Byzantium beyond Byzantium: What about Greek(s) in Eighth-Century Italy? The Case of the Hypapante, lecture by Dr. Francesca Dell'Acqua Boyvadaoğlu (University of Salerno), University of Vienna, March 13, 2018, 6:30–8:00 pm
Arguing against the historiographical tendency that posits a political, cultural, and linguistic disconnection between Byzantium and Rome after the advent of Latin popes, beginning with Stephen II (752–757), this lecture will address the question of the use of Greek language and the dissemination of a related religious culture in central Italy between the seventh and the eighth centuries. This will be done through the prism of Latin homilies on the Virgin Mary, in particular for the feast of the Purification of Mary/Presentation of Christ Child in the Temple/Hypapante in Greek, also known as Candlemas.

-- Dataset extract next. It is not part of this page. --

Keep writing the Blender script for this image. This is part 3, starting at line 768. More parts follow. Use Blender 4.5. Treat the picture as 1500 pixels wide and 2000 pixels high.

Francesca Dell'Acqua Boyvadaoğlu earned her Ph.D. in Art History at the Scuola Normale Superiore di Pisa (2001). She was recipient of the Hanno-und-Ilse-Hahn Preis (2006) and has taught History of Medieval Art at the Università degli studi di Salerno (2005–2015). She has been Marie Curie Fellow at the Centre for Byzantine, Ottoman and Modern Greek Studies, University of Birmingham (2015–2017), where she has investigated the western, namely papal and monastic response to Byzantine iconoclasm for the purpose of a book: Iconophilia. Religion, Politics, and Sacred Images in Italy c. 680–880. She is interested in how texts and objects encapsulate and shape cultures in the early medieval West and in the Mediterranean. She is an affiliated scholar of the ‘Moving Byzantium’ project.